Spanish police forcibly expel migrant workers
BY|Anadolu Agency
Amid chaos and confusion, Spanish police forcibly evicted an estimated 450 migrant workers from the El Walili settlement in the southern province of Almeria on Monday.
Dozens of police officers converged on the settlements as helicopters flew overhead to control the eviction of residents from places some had called home for years.
The plan was to demolish the entire shantytown, but first a fire broke out, causing residents to flee with whatever they could gather.
“These are my only belongings,” Abdul, a migrant worker employed in greenhouses in the area, told Spanish daily El Pais, holding a plastic bag.
“We don’t know where we’re going to go now,” added the man, who said he had been living in the settlement since 2015.
Firefighters extinguished the blaze quickly, but Serigne Mbaye, a Senegalese activist and Madrid politician who was on the scene, suggested that the fire was more than a coincidence.
“This was clearly a strategy to make people have to leave because they were in danger.
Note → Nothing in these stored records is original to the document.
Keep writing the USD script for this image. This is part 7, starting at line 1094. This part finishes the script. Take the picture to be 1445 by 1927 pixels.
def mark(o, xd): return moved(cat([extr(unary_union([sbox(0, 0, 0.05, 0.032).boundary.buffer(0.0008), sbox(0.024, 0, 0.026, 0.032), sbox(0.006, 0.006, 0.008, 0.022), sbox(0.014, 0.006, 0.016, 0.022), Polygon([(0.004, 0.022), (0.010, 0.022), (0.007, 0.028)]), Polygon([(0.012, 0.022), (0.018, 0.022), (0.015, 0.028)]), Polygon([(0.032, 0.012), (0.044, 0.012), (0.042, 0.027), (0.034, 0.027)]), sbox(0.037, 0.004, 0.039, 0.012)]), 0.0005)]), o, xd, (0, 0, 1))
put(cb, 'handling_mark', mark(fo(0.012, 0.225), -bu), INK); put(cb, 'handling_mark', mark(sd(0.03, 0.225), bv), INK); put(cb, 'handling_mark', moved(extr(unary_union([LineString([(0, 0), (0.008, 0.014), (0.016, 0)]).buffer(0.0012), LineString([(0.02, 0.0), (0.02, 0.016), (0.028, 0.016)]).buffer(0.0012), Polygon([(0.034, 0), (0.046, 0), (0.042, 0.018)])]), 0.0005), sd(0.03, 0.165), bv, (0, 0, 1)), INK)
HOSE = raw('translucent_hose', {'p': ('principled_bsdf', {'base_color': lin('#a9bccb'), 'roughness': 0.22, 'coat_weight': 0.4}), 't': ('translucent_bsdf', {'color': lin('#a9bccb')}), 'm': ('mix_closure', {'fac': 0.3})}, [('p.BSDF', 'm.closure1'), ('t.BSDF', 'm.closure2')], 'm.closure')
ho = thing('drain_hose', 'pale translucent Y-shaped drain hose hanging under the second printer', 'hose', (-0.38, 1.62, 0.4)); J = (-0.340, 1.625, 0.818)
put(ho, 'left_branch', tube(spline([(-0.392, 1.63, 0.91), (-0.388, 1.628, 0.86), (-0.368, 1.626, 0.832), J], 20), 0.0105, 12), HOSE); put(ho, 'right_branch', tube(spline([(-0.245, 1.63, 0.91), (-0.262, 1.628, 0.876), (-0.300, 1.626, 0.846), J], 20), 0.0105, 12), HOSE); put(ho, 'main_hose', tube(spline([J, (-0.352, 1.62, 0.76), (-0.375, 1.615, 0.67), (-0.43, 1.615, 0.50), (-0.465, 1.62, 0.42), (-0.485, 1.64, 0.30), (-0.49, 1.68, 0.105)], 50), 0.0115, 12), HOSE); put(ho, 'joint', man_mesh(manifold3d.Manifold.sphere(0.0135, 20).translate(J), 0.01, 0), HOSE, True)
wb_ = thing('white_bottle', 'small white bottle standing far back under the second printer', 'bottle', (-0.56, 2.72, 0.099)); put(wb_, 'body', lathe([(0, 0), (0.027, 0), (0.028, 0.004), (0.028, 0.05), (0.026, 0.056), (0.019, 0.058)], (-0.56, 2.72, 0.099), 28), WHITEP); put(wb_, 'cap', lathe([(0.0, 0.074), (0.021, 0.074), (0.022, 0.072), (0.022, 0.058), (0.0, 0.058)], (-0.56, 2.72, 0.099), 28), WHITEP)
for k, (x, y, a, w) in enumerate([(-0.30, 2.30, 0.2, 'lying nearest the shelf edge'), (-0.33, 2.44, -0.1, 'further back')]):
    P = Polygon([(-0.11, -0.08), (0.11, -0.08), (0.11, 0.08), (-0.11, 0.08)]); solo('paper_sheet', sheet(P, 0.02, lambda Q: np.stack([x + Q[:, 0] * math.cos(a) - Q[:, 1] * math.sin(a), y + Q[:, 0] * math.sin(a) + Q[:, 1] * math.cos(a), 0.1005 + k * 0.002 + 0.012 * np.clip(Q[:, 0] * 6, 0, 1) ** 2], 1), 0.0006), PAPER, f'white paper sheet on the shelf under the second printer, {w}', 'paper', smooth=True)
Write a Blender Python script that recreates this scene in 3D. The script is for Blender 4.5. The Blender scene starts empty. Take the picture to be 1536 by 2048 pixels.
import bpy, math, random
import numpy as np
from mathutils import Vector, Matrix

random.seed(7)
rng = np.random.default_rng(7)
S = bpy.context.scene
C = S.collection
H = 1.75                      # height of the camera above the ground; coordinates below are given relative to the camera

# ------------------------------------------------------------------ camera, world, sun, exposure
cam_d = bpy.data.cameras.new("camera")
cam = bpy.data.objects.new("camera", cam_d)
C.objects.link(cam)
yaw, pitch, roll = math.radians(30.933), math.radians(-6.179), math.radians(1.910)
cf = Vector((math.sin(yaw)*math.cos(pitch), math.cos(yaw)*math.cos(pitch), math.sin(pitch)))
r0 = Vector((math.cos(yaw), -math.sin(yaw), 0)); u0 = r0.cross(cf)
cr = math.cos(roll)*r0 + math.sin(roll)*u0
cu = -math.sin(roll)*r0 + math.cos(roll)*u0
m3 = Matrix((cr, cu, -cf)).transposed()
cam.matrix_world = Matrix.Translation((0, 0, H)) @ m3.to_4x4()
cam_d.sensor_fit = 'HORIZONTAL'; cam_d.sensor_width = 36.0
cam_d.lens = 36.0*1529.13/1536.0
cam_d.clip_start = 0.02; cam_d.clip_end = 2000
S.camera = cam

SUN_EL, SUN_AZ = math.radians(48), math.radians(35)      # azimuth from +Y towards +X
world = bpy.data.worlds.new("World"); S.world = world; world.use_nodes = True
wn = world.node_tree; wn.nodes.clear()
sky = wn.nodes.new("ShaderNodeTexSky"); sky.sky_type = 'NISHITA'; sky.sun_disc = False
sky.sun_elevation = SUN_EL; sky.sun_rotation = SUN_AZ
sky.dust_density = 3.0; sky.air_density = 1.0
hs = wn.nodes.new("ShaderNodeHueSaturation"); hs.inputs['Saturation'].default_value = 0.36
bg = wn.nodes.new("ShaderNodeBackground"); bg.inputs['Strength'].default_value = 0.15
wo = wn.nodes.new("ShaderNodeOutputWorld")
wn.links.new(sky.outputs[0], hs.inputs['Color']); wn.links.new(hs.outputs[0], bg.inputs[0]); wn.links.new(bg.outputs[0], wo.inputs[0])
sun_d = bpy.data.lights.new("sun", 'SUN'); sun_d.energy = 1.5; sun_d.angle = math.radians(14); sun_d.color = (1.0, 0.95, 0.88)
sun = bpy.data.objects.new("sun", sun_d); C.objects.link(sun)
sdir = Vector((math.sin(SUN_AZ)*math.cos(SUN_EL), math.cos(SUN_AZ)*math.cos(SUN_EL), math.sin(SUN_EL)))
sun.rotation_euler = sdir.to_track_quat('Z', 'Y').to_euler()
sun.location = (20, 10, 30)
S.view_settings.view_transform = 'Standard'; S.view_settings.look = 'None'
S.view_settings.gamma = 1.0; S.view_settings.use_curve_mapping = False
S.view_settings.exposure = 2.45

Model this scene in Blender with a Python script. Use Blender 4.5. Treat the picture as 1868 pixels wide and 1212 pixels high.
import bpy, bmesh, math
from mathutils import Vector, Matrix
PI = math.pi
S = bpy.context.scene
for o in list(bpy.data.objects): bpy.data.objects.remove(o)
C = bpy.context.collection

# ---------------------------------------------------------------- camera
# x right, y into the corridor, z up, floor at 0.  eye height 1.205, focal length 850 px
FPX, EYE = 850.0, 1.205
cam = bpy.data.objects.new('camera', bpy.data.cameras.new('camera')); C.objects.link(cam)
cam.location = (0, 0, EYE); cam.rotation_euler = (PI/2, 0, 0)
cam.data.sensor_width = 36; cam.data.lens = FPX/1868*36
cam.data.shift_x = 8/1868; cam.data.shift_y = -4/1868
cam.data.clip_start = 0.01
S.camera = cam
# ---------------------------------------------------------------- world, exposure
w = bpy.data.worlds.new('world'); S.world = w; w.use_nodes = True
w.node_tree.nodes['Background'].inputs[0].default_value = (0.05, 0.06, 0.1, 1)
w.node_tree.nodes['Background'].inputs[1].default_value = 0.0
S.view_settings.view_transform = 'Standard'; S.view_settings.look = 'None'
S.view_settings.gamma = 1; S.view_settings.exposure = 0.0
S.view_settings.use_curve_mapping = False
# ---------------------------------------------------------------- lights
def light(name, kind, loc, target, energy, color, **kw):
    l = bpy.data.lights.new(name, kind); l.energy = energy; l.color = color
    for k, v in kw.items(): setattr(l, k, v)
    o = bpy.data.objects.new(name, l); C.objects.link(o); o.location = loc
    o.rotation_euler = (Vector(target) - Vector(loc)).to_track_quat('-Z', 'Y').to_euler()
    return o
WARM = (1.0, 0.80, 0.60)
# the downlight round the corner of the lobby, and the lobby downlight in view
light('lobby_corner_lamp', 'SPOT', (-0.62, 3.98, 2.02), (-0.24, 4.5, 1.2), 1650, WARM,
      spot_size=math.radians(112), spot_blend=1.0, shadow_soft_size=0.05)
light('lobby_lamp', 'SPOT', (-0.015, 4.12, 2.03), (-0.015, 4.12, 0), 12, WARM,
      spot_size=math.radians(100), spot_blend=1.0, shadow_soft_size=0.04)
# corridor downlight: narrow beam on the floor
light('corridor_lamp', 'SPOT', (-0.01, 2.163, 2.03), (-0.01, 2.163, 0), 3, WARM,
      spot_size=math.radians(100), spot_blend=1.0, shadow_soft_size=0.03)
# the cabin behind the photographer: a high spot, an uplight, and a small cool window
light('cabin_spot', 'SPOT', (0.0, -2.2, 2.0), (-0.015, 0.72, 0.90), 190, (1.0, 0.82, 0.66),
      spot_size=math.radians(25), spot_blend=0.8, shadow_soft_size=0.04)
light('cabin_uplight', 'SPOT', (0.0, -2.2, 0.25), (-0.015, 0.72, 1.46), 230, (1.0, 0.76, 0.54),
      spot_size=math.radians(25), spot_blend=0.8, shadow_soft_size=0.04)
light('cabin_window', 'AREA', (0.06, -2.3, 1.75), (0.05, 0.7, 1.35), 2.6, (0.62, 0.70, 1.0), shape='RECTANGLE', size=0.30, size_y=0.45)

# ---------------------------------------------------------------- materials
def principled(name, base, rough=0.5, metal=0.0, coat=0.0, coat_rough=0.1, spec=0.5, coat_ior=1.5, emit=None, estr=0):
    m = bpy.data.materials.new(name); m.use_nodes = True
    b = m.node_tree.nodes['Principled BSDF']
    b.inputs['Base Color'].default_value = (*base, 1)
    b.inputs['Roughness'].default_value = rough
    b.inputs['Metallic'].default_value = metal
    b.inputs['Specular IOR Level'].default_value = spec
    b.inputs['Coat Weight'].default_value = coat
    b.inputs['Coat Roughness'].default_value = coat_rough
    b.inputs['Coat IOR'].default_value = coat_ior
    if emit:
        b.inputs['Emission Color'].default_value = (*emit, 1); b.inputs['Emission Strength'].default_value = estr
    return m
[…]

This is not humane. Immigrants are exploited, used, and thrown away,” he told local media.
The eviction and destruction of the informal settlement was ordered by the local government and backed by a court. The El Walili camp was made up of small homemade shacks and, like many other migrant worker settlements in Spain, had no electricity, running water, or garbage collection.
The court said it had to be destroyed because it “represented an imminent danger to its residents” due to fire risks, unsanitary conditions, and unstable buildings.
Local authorities are offering the settlement’s former habitants temporary residence in an emergency shelter for a two-month maximum. After that, migrants are being told that their housing situations will be sorted out on a “case by case” basis, according to El Pais.
Lack of dialogue, reports of poor conditions
Migrant worker associations have denounced the lack of dialogue between the camp’s residents and the local government around evictions and alternative housing.
Several other similar settlements still remain in the area.
Fernando Plaza, spokesperson for the human rights organization APDHA, said El Walili is being destroyed because it’s visible, right off the highway, and “gets in the way of tourists’ views.”
Almeria, located in southeastern Spain, is often dubbed “the plastic sea” due to its massive concentration of greenhouses. The settlement was around an area that is home to a large amount of organic produce production.
Spain’s massive agricultural industry relies heavily on the labor of migrant workers, who primarily come from Morocco, sub-Saharan Africa, and Eastern Europe.
However, human rights groups have repeatedly denounced their living conditions.
In 2020, the UN special rapporteur on extreme poverty, Philip Alston, said that he saw a migrant worker settlement in southern Spain “in conditions that rival the worst I have seen anywhere in the world. Many have lived there for years and can afford to pay rent, but said no one will accept them as tenants. They are earning as little as €30 per day, and have almost no access to any form of government support.”